The photographs above and below were taken in the Atlas Mountains of Morocco, August 2024. It captures a vast, rugged, and unforgiving mountain valley, completely boxed in by towering peaks. It perfectly visualises the sheer, exhausting scale of the cognitive mountain an AuDHD child is forced to climb every single daynavigating a harsh terrain of shifting demands with no clear, smooth pathway in sight.
Monotropism refers to a brain's tendency to focus intensely on one single track or interest at a time. It is a defining feature of the autistic mind, yet the standard secondary school routine is structurally hostile to it.
In any single day, an autistic child is expected to interact with six different teachers, navigate six different classrooms, and handle the constant cognitive exhaustion of attention-switching. Just as they finally manage to settle their mind and get into the flow of a lesson, the bell rings. They have to pack up, disrupt their focus, and move through chaotic corridors to start the process all over again.
Worse still is the complete lack of emotional safety in this constant switching. A neurodivergent child often faces a barrage of conflicting, unpredictable demands as they move from room to room.
In period one, they might be told off for not having their equipment out. In period two, a different adult criticises them for fidgeting, even though it is the exact proprioceptive feedback their brain needs to concentrate. In period three, they are reprimanded for taking a question too literally.

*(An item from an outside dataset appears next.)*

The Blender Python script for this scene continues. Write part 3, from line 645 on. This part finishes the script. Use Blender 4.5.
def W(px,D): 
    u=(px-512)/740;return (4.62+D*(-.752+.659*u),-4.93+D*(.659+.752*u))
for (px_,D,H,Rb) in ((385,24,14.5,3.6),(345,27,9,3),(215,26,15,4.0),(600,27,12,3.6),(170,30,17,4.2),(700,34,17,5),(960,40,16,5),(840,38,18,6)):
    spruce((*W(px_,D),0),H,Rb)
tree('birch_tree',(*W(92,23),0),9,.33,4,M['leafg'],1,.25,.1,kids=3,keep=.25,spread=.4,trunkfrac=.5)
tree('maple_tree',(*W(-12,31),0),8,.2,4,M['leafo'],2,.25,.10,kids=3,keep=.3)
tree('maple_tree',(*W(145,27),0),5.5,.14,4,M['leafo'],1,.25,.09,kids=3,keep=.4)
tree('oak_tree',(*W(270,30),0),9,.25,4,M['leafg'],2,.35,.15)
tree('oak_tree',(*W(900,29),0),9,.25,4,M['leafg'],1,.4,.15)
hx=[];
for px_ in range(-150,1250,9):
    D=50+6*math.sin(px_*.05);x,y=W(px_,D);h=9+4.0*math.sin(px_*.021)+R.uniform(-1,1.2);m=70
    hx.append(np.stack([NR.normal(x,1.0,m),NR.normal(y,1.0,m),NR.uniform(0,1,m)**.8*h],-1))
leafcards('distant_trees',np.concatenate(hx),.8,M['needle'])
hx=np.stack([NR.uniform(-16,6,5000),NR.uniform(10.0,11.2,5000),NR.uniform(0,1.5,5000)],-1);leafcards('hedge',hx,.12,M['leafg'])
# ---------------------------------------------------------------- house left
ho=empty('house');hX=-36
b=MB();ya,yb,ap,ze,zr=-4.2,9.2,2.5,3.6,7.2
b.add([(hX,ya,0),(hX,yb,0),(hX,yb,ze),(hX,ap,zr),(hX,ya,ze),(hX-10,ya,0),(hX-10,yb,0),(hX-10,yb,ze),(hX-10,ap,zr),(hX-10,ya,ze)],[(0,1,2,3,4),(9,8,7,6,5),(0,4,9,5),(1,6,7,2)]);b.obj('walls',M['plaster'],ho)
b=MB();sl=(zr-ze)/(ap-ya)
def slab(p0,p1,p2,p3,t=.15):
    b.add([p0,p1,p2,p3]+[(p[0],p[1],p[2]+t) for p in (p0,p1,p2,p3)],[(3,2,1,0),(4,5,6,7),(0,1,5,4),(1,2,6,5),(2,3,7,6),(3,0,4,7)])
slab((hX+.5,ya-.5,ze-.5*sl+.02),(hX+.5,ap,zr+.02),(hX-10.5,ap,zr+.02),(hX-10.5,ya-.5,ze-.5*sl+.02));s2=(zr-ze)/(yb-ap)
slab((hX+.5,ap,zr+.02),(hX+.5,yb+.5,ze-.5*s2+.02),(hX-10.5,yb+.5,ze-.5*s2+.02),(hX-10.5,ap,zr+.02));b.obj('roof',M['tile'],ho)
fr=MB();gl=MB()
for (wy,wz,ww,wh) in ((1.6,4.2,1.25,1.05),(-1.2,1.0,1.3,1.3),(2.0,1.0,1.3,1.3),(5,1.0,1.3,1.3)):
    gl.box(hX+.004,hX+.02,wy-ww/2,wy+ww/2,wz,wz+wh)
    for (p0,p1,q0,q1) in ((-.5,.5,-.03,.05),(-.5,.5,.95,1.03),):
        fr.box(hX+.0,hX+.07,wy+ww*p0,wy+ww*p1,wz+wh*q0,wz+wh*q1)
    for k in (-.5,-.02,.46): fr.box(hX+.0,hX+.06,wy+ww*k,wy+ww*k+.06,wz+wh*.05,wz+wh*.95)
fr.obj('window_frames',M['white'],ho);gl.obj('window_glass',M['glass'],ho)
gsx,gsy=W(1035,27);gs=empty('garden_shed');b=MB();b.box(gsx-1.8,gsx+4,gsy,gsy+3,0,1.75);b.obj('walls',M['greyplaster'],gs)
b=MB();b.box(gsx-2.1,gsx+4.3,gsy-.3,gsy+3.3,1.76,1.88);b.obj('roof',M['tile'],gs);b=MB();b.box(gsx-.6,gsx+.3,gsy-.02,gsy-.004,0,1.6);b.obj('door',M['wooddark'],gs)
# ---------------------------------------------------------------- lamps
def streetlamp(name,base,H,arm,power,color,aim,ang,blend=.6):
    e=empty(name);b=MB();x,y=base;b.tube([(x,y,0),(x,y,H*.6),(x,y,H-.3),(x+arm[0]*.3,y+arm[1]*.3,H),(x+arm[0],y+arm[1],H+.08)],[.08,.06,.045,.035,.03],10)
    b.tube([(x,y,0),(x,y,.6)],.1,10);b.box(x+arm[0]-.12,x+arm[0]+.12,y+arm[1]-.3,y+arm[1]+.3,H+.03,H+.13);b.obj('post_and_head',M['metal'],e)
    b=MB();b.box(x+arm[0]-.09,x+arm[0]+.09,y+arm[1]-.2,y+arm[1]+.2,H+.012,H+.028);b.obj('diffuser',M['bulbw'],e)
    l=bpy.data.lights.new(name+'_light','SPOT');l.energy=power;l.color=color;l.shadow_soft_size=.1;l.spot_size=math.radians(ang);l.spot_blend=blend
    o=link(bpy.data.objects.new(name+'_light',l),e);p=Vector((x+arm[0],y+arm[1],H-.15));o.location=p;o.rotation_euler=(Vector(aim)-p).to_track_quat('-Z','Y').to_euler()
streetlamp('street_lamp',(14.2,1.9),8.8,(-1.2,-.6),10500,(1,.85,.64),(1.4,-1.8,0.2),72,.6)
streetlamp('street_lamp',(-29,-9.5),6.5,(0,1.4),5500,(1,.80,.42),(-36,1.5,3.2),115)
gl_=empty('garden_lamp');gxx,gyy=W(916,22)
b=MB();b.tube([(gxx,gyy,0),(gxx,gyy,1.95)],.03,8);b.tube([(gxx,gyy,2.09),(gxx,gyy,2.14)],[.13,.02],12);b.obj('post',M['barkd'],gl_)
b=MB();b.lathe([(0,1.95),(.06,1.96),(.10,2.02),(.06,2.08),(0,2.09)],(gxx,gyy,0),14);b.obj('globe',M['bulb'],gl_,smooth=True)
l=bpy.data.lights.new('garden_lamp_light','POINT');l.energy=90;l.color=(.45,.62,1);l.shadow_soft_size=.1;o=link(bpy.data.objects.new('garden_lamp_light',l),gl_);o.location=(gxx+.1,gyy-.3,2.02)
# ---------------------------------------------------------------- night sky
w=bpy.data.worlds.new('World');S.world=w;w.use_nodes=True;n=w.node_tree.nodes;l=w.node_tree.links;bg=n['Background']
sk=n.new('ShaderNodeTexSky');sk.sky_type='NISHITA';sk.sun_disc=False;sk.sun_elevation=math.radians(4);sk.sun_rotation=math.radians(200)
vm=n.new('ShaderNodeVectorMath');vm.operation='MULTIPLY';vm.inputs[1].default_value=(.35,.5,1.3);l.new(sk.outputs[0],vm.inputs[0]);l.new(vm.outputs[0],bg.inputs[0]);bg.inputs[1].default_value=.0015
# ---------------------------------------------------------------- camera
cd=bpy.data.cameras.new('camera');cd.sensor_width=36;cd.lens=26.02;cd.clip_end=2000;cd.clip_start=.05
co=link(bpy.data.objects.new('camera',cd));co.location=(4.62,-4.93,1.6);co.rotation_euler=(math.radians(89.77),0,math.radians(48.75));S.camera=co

They are systematically criticised for something completely different in every single lesson. And if these situations do lead to genuine disruption because the child is overwhelmed, the school's response is inevitably punitive rather than supportive. If a child is struggling, it is absolutely vital that the specific adjustments in their support plans—such as structured movement breaks or sensory timeouts—are strictly followed by staff. Instead, those plans are routinely ignored by teachers trying to satisfy management's rigid behaviour metrics.
When these legal lifelines are cast aside and a child's monotropic focus is abruptly, aggressively disturbed, their nervous system perceives it as a genuine threat. The child might start to swear or shout, exhibiting classic PDA (Pathological Demand Avoidance) tendencies. The shouting or swearing isn't "bad behaviour"—it's a nervous system in panic.
Instead of recognising this panic, the system doubles down. The punishments pile up—detentions, isolation rooms, suspensions—when all the child really needs is a quiet chance to cool off and reset. It is a vicious, exhausting cycle that so many brilliant kids get hopelessly caught up in.
From my experience, the secret to breaking this cycle is simple: you have to let that initial PDA panic response be water off a duck's back. When you refuse to take the shouting personally, de-escalate the situation, and give them the space to regulate, the child can be effortlessly reintegrated back into the lesson. By treating them with human empathy rather than institutional authority, you break the cycle and become that rare, safe teacher they know they can trust. And in subsequent lessons, the PDA response doesn't even occur, because they know their nervous system is entirely safe in your classroom.
Instead of learning, a child trapped in a rigid school spends their entire day under intense cognitive load, forced to guess the unwritten, shifting rules of six different adults just to survive. It is an executive functioning assault course.
When management demands absolute conformity across a school, they forget that a school is made of human beings, not machines. By forcing a neurodivergent child to constantly suppress their natural traits while simultaneously denying them the adjustments they have a right to, the system guarantees one inevitable outcome: severe, traumatic burnout.